In-depth mapping of trends and funding mechanisms will increase efficiency and improve sustainability in the transport sector, ultimately helping the industry be more competitive.

Industrial Technologies

Innovation doesn't always just happen. There are many processes, policies, incentives and environments that encourage it to flourish, an approach that is very important in advancing European industries such as the transport sector. The EU-funded project 'Transport research market uptake ' (MARKET-UP) investigated innovation processes and related policies to further the uptake of transport research by the market. The project evaluated relevant research environments in the EU and analysed barriers in research and development, especially in relation to small and medium-sized enterprises (SMEs).
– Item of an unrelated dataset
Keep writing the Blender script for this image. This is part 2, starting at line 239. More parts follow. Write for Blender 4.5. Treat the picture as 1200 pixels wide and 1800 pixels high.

It then conducted case studies on transport innovation to assess research funding instruments and policy instruments, thus exploring the dynamics between public and private research and development funding. Another important project objective involved mapping research and innovation trends in different transport sectors, covering rail, road, air and maritime transport, in addition to electromobility, inland waterways and intermodal transportation. Interestingly but not surprisingly, the team revealed a trend favouring more eco-friendly transport with respect to emissions reduction, cleaner fuel, better vehicles and increased use of renewable energy. Other observed trends revealed an increasing application of information and communication technologies (ICT) to the sector, the use of new materials in the construction of vehicles, enhanced safety and stronger security. A host of exciting new transport-related ideas and technologies was also assessed. These include liquid biofuels for surface transport, longer wagons for intermodal transport, container transport using inland waterways, and green technologies in the maritime sector. Moreover, the project outlined main inducement and blocking mechanisms relevant to innovation. Inducement mechanisms include government support and absence of opposition, while blocking mechanisms could be the use of alternative technologies already on the market. Armed with all these analyses, studies and observations, the project team outlined key messages and prepared policy recommendations to help further innovation in the sector. From increasing opportunities in certain EU Member States to encouraging weak industry players in the field, these recommendations could potentially propel the transport field into a new era. In fact,the recommendations could make the European transport industry more competitive and sustainable than ever before.